[TASK INSTRUCTIONS]
Reproduce every entry exactly and leave its pictures out.

(Scripts that build scenes)
** Begin **

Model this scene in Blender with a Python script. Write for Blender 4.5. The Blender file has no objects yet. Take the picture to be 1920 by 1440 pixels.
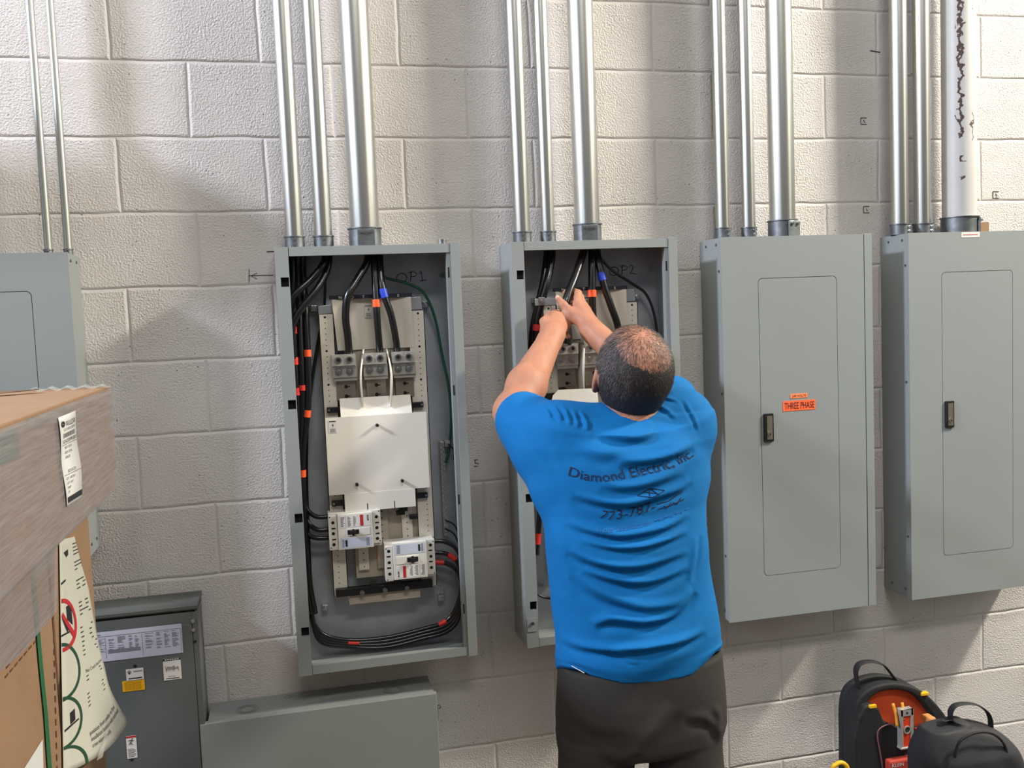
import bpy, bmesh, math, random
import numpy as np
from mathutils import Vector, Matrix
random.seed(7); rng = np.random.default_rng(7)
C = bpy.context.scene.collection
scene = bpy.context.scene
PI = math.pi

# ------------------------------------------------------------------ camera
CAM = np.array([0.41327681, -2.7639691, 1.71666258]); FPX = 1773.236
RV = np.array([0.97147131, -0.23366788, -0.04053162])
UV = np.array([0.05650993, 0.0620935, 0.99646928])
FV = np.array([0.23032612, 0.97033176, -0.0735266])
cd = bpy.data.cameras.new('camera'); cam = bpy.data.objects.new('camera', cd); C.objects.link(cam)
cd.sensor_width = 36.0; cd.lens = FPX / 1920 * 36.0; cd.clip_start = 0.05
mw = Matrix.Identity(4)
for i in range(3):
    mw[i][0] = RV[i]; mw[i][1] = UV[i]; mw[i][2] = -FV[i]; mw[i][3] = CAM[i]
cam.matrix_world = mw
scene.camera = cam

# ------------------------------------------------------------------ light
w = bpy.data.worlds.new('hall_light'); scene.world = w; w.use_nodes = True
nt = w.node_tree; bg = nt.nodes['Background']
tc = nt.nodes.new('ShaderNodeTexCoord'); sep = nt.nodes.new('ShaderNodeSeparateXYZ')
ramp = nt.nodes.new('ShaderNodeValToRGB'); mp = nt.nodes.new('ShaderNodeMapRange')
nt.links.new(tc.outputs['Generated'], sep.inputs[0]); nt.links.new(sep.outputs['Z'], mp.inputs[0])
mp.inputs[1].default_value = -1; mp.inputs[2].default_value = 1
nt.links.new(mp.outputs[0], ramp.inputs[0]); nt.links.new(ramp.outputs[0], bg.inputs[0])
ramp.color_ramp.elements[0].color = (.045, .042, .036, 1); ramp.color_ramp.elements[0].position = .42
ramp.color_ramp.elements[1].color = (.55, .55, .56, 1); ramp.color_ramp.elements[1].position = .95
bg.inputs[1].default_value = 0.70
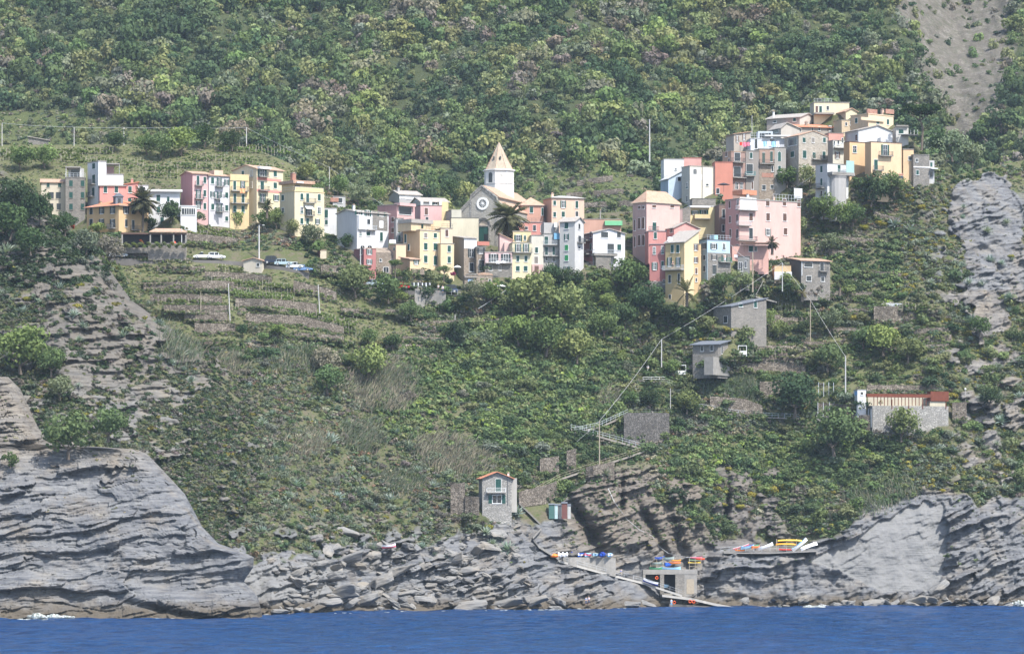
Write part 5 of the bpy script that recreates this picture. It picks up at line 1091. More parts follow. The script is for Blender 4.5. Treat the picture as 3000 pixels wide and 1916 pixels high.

** End **

[THE REPLY]
Model this scene in Blender with a Python script. Write for Blender 4.5. The Blender file has no objects yet. Take the picture to be 1920 by 1440 pixels.
import bpy, bmesh, math, random
import numpy as np
from mathutils import Vector, Matrix
random.seed(7); rng = np.random.default_rng(7)
C = bpy.context.scene.collection
scene = bpy.context.scene
PI = math.pi

# ------------------------------------------------------------------ camera
CAM = np.array([0.41327681, -2.7639691, 1.71666258]); FPX = 1773.236
RV = np.array([0.97147131, -0.23366788, -0.04053162])
UV = np.array([0.05650993, 0.0620935, 0.99646928])
FV = np.array([0.23032612, 0.97033176, -0.0735266])
cd = bpy.data.cameras.new('camera'); cam = bpy.data.objects.new('camera', cd); C.objects.link(cam)
cd.sensor_width = 36.0; cd.lens = FPX / 1920 * 36.0; cd.clip_start = 0.05
mw = Matrix.Identity(4)
for i in range(3):
    mw[i][0] = RV[i]; mw[i][1] = UV[i]; mw[i][2] = -FV[i]; mw[i][3] = CAM[i]
cam.matrix_world = mw
scene.camera = cam

# ------------------------------------------------------------------ light
w = bpy.data.worlds.new('hall_light'); scene.world = w; w.use_nodes = True
nt = w.node_tree; bg = nt.nodes['Background']
tc = nt.nodes.new('ShaderNodeTexCoord'); sep = nt.nodes.new('ShaderNodeSeparateXYZ')
ramp = nt.nodes.new('ShaderNodeValToRGB'); mp = nt.nodes.new('ShaderNodeMapRange')
nt.links.new(tc.outputs['Generated'], sep.inputs[0]); nt.links.new(sep.outputs['Z'], mp.inputs[0])
mp.inputs[1].default_value = -1; mp.inputs[2].default_value = 1
nt.links.new(mp.outputs[0], ramp.inputs[0]); nt.links.new(ramp.outputs[0], bg.inputs[0])
ramp.color_ramp.elements[0].color = (.045, .042, .036, 1); ramp.color_ramp.elements[0].position = .42
ramp.color_ramp.elements[1].color = (.55, .55, .56, 1); ramp.color_ramp.elements[1].position = .95
bg.inputs[1].default_value = 0.70
Write part 5 of the bpy script that recreates this picture. It picks up at line 1091. More parts follow. The script is for Blender 4.5. Treat the picture as 3000 pixels wide and 1916 pixels high.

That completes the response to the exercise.